The payments to McDougal and Daniels came just ahead of the November 2016 election, and just after The Washington Post unearthed an old outtake from the celebrity show “Access Hollywood,” in which Trump boasts about grabbing women’s genitals.

Pecker called the TV revelation “very embarrassing, very damaging” to the campaign.

About the same time, Pecker said Daniels was trying to sell her story of an alleged liaison with Trump for $200,000. But the tabloid publisher testified that after already paying the doorman and McDougal, he was not interested.

“I am not a bank,” he said.

Payment by Cohen

Prosecutors say Cohen ultimately paid Daniels $130,000 of his own money and then was reimbursed by Trump through falsified business ledgers claiming the money was compensation for Cohen’s legal work. The transactions are at the heart of the criminal allegations against the country’s 45th president.

The saga over the payment to McDougal was not the final word before the election. The Wall Street Journal published an account of her hush money deal four days before the voting, infuriating Trump.

Pecker said Trump called him and was “very upset, saying how could this happen, I thought you had this under control, either you or one of your people have leaked the story.” Pecker said the call ended without Trump saying goodbye.

Still, the tabloid publisher said Trump thanked him in a Trump Tower meeting just before his January 2017 presidential inauguration for buying the stories that the doorman and McDougal were selling.
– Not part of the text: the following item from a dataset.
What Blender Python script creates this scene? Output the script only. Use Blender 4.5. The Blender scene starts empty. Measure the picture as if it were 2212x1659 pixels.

While the testimony continues, Judge Juan Merchan is still considering a demand by prosecutors that Trump be held in contempt of court for violating the judge’s gag order prohibiting him from criticizing any of the witnesses, prosecutors, jurors or court staff, which the prosecutors say Trump has done 14 times.

Under the gag order, Trump is free to criticize two key figures in the case - Merchan and the New York prosecutor who brought the case, Alvin Bragg - which Trump has frequently done.